Freund radikalisiert sich (rechts), und jetzt?
Hallo.
Ein sehr guter und sehr alter Freund von mir, der auch ein anständiger Kerl ist, mit dem ich schon viel erlebt habe, hat vor ca. 1 Jahr angefangen sich zu verändern. Er war damals in der Linkspartei aktiv, trat im Zuge der Flüchtlingswelle jedoch aus weil er unzufrieden mit den Position der Linkspartei war.
Seit seinem Austritt wurde er immer seltsamer, was politische und kulturelle Diskussionen betrifft. Er lehnt Massenmedien ab und informiert sich nur noch über das Internet, redet von "Lügenpresse" und "Systemverschwörung", schimpft über Flüchtlinge und macht oft Witze über den Islam.
Soweit, so verbreitet. Damit hätte ich leben können. Denn bisher konnte man mit ihm relativ vernünftig darüber reden, und er hatte auch immer gute Argumente für seine Sicht, blieb ruhig in Diskussionen, legte für Aussagen Beweise vor und lenkte manchmal ein, wenn seine Argumente widerlegt wurden. Er sprach auch eher selten von Politik, und ich auch.
Das ist vorbei. Ich weiß nicht, wie und wann es umschwenkte, es ging schleichend, er redete immer einen Ticken mehr über Politik, immer aggressiver, lenkte nicht mehr ein, und nach und nach eskalierten unsere Gespräche über Politik vollständig.
Gestern kam es zum Eklat, als wir über eine Bekannte sprachen, die Deutsche ist aber türkische Vorfahren hat. Er meinte dann, sie sei keine Deutsche. Als ich ihn fragte warum sagte er, dass man Deutscher nur von Blutes sein könne.
Ich fragte ihn wieder, was er damit meine. Er sagte, wenn die Vorfahren deutsch seien, nur dann, egal was im Pass stünde. Ich fragte ihn, bis in welche Generation zurück es denn seiner Meinung nach gehen müsse und ob ihm klar sei, dass auch mein (Stief)Bruder einen amerikanischen Vater hätte und ob er, mit dem ich aufgewachsen sei, seiner Meinung nach dann auch kein Deutscher sei und ob das sein Ernst sei.

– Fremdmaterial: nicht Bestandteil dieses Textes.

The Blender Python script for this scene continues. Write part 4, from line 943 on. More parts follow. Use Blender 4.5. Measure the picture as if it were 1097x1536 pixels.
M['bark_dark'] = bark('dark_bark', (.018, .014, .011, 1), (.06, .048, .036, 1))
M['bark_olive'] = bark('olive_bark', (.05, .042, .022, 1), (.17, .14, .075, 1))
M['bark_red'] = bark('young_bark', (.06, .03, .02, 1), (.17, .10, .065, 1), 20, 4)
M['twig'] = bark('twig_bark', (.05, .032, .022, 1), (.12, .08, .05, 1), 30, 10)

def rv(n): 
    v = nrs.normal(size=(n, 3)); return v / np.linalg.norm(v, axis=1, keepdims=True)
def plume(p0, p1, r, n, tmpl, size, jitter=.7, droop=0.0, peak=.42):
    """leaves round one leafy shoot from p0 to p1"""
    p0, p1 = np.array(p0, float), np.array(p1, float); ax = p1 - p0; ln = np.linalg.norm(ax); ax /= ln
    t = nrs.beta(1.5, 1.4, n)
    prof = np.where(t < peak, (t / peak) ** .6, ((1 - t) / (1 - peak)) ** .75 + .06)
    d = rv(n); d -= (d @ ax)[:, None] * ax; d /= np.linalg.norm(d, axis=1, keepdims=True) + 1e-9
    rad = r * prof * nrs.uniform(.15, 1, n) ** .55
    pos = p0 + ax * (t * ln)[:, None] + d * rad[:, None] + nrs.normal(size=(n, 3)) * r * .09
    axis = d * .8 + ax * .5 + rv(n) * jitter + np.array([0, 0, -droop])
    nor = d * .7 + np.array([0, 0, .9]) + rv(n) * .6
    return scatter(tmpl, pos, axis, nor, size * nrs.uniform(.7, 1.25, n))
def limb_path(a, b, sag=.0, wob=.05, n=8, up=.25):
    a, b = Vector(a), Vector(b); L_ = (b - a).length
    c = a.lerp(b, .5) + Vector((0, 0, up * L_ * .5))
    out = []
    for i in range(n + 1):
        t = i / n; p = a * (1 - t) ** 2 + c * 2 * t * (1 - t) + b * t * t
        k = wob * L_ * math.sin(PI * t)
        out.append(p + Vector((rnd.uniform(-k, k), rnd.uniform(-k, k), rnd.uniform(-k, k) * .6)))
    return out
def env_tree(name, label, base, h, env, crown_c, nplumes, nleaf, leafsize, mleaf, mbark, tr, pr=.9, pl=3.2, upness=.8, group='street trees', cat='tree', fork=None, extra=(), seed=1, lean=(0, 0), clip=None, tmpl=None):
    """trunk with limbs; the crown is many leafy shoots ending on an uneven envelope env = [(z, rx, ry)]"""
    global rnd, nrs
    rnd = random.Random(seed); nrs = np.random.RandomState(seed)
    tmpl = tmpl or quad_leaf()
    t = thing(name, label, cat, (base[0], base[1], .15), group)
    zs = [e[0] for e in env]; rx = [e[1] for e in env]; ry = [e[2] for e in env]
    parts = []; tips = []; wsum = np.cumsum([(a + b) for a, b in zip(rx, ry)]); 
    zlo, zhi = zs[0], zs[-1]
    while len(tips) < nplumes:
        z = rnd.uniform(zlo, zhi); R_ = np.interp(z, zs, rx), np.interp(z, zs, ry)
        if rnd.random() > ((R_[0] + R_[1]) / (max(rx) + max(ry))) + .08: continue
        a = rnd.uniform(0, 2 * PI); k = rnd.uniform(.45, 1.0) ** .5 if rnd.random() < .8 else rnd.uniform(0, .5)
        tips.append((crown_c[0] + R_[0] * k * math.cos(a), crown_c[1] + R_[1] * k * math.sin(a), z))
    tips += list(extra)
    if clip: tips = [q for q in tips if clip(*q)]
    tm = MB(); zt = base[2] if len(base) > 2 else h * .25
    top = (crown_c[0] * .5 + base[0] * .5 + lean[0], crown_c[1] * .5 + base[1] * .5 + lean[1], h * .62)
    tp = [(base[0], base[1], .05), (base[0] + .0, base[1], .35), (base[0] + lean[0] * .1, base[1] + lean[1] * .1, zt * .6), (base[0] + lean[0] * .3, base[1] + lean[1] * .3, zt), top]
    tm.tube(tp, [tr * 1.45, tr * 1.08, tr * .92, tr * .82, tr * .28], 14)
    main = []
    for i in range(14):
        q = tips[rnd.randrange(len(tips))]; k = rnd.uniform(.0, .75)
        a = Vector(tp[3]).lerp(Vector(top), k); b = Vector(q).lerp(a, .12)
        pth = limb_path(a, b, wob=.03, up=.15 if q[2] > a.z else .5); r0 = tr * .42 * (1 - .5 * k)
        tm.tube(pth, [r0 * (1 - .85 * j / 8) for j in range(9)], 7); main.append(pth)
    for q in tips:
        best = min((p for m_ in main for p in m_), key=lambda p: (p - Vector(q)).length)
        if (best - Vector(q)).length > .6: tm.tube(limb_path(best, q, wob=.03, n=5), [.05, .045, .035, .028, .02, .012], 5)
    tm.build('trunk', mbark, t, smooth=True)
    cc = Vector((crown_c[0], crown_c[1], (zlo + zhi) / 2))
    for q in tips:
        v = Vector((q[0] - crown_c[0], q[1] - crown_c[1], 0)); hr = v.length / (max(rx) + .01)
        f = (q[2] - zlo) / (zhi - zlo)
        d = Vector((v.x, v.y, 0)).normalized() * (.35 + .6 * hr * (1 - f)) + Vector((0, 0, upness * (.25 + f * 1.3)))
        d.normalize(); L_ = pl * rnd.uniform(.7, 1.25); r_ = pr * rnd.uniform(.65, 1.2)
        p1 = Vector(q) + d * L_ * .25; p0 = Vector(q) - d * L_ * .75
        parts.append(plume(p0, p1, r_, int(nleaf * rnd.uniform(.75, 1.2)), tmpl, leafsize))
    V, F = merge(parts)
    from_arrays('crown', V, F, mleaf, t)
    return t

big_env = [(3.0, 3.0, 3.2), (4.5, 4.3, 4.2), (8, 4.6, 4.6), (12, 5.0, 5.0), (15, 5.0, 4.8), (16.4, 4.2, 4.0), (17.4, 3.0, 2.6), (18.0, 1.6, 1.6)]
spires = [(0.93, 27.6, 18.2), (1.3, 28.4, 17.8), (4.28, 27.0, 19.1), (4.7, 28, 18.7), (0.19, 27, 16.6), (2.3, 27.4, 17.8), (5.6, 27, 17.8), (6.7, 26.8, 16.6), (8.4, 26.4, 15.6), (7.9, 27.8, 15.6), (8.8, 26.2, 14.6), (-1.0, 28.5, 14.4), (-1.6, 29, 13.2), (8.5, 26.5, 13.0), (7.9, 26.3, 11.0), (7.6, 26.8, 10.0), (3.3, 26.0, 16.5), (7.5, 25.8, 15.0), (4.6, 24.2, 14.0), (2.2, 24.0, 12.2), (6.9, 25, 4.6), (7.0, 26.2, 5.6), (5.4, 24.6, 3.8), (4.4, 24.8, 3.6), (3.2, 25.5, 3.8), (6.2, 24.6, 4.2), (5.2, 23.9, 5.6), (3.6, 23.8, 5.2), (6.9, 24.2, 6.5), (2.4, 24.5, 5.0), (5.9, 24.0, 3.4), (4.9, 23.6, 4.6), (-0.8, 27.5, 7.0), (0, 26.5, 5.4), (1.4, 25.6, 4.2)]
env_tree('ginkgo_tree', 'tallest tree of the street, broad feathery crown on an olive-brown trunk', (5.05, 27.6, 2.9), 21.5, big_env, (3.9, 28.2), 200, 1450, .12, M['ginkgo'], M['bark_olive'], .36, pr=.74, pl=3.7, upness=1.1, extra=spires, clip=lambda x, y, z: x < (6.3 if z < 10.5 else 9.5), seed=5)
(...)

Er sagte ja, stand dann unvermittelt auf und begann mich anzubrüllen, was mir einfallen würde, ihn so "in die Ecke zu treiben" und das ich "auch einer von denen" sei und er diese "Spielchen" genau kenne und sich das nicht bieten lassen würde, und ich aufhören solle "Kampftaktiken" zu verwenden wie die "Bahnhofsklatscher". Ich schrie dann zurück was zum Teufel er damit meine und ob ihm klar sei, dass er gerade meinen Bruder beleidigt hätte (er leidet schon lange darunter, dass er aufgrund seines Namens und Aussehens selten als Deutscher gesehen wurde). Danach stürmte er aus dem Haus.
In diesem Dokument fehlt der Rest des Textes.